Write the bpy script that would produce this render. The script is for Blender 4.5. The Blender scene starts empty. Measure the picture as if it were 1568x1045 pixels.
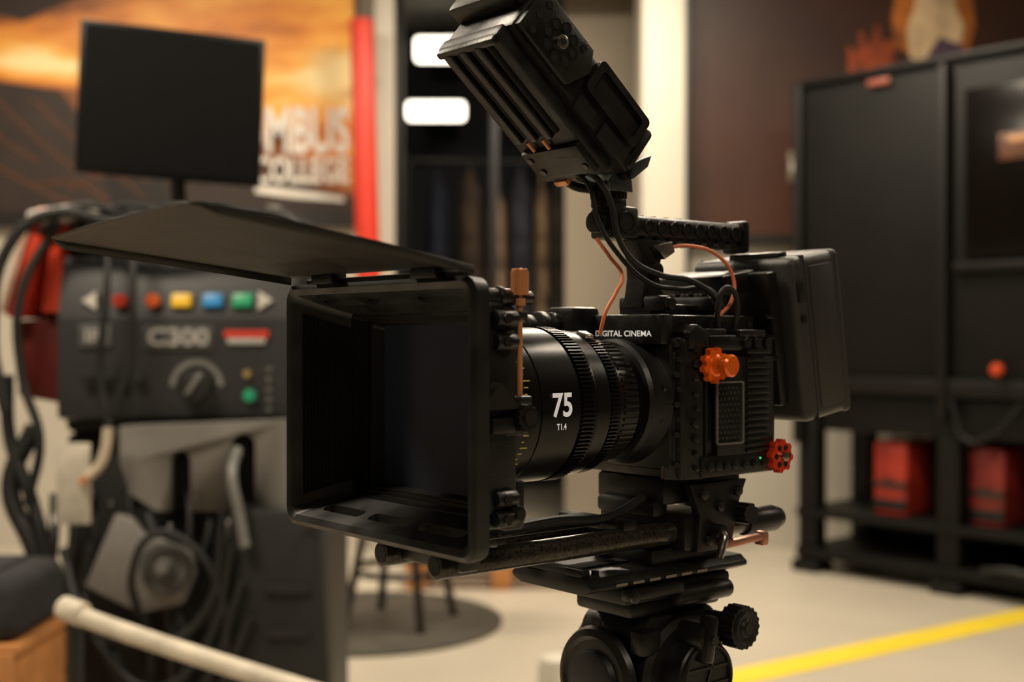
import bpy, bmesh, math, random
from mathutils import Vector, Matrix, Euler
random.seed(7)
S = bpy.context.scene
COL = S.collection

# ------------------------------------------------------------------ materials
def lin(c):
    c = c/255.0
    return c/12.92 if c <= 0.04045 else ((c+0.055)/1.055)**2.4
def rgb(r,g,b): return (lin(r),lin(g),lin(b),1.0)
def mat(name, col, rough=0.5, metal=0.0, var=0.15, nscale=30.0, bump=0.0, bscale=200.0, emit=0.0, spec=0.5, rvar=0.0):
    m = bpy.data.materials.new(name); m.use_nodes = True
    nt = m.node_tree; b = nt.nodes['Principled BSDF']
    c = rgb(*col)
    tc = nt.nodes.new('ShaderNodeTexCoord')
    n = nt.nodes.new('ShaderNodeTexNoise'); n.inputs['Scale'].default_value = nscale; n.inputs['Detail'].default_value = 4
    nt.links.new(tc.outputs['Object'], n.inputs['Vector'])
    r = nt.nodes.new('ShaderNodeValToRGB')
    r.color_ramp.elements[0].position = 0.3; r.color_ramp.elements[1].position = 0.7
    r.color_ramp.elements[0].color = tuple(x*(1-var) for x in c[:3])+(1,)
    r.color_ramp.elements[1].color = tuple(min(1,x*(1+var)) for x in c[:3])+(1,)
    nt.links.new(n.outputs['Fac'], r.inputs['Fac']); nt.links.new(r.outputs['Color'], b.inputs['Base Color'])
    b.inputs['Roughness'].default_value = rough; b.inputs['Metallic'].default_value = metal
    if rvar > 0:
        mr_ = nt.nodes.new('ShaderNodeMapRange'); mr_.inputs['From Min'].default_value=0.3; mr_.inputs['From Max'].default_value=0.7
        mr_.inputs['To Min'].default_value=max(0.05,rough-rvar); mr_.inputs['To Max'].default_value=rough+rvar
        nt.links.new(n.outputs['Fac'], mr_.inputs['Value']); nt.links.new(mr_.outputs['Result'], b.inputs['Roughness'])
    b.inputs['Specular IOR Level'].default_value = spec
    if bump > 0:
        n2 = nt.nodes.new('ShaderNodeTexNoise'); n2.inputs['Scale'].default_value = bscale
        nt.links.new(tc.outputs['Object'], n2.inputs['Vector'])
        bp = nt.nodes.new('ShaderNodeBump'); bp.inputs['Strength'].default_value = bump; bp.inputs['Distance'].default_value = 0.002
        nt.links.new(n2.outputs['Fac'], bp.inputs['Height']); nt.links.new(bp.outputs['Normal'], b.inputs['Normal'])
    if emit > 0:
        b.inputs['Emission Color'].default_value = c; b.inputs['Emission Strength'].default_value = emit
    return m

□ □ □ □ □

### [Task instructions]
Omit every picture while copying the listing above exactly.

### [Written response]
Write the bpy script that would produce this render. The script is for Blender 4.5. The Blender scene starts empty. Measure the picture as if it were 1568x1045 pixels.
import bpy, bmesh, math, random
from mathutils import Vector, Matrix, Euler
random.seed(7)
S = bpy.context.scene
COL = S.collection

# ------------------------------------------------------------------ materials
def lin(c):
    c = c/255.0
    return c/12.92 if c <= 0.04045 else ((c+0.055)/1.055)**2.4
def rgb(r,g,b): return (lin(r),lin(g),lin(b),1.0)
def mat(name, col, rough=0.5, metal=0.0, var=0.15, nscale=30.0, bump=0.0, bscale=200.0, emit=0.0, spec=0.5, rvar=0.0):
    m = bpy.data.materials.new(name); m.use_nodes = True
    nt = m.node_tree; b = nt.nodes['Principled BSDF']
    c = rgb(*col)
    tc = nt.nodes.new('ShaderNodeTexCoord')
    n = nt.nodes.new('ShaderNodeTexNoise'); n.inputs['Scale'].default_value = nscale; n.inputs['Detail'].default_value = 4
    nt.links.new(tc.outputs['Object'], n.inputs['Vector'])
    r = nt.nodes.new('ShaderNodeValToRGB')
    r.color_ramp.elements[0].position = 0.3; r.color_ramp.elements[1].position = 0.7
    r.color_ramp.elements[0].color = tuple(x*(1-var) for x in c[:3])+(1,)
    r.color_ramp.elements[1].color = tuple(min(1,x*(1+var)) for x in c[:3])+(1,)
    nt.links.new(n.outputs['Fac'], r.inputs['Fac']); nt.links.new(r.outputs['Color'], b.inputs['Base Color'])
    b.inputs['Roughness'].default_value = rough; b.inputs['Metallic'].default_value = metal
    if rvar > 0:
        mr_ = nt.nodes.new('ShaderNodeMapRange'); mr_.inputs['From Min'].default_value=0.3; mr_.inputs['From Max'].default_value=0.7
        mr_.inputs['To Min'].default_value=max(0.05,rough-rvar); mr_.inputs['To Max'].default_value=rough+rvar
        nt.links.new(n.outputs['Fac'], mr_.inputs['Value']); nt.links.new(mr_.outputs['Result'], b.inputs['Roughness'])
    b.inputs['Specular IOR Level'].default_value = spec
    if bump > 0:
        n2 = nt.nodes.new('ShaderNodeTexNoise'); n2.inputs['Scale'].default_value = bscale
        nt.links.new(tc.outputs['Object'], n2.inputs['Vector'])
        bp = nt.nodes.new('ShaderNodeBump'); bp.inputs['Strength'].default_value = bump; bp.inputs['Distance'].default_value = 0.002
        nt.links.new(n2.outputs['Fac'], bp.inputs['Height']); nt.links.new(bp.outputs['Normal'], b.inputs['Normal'])
    if emit > 0:
        b.inputs['Emission Color'].default_value = c; b.inputs['Emission Strength'].default_value = emit
    return m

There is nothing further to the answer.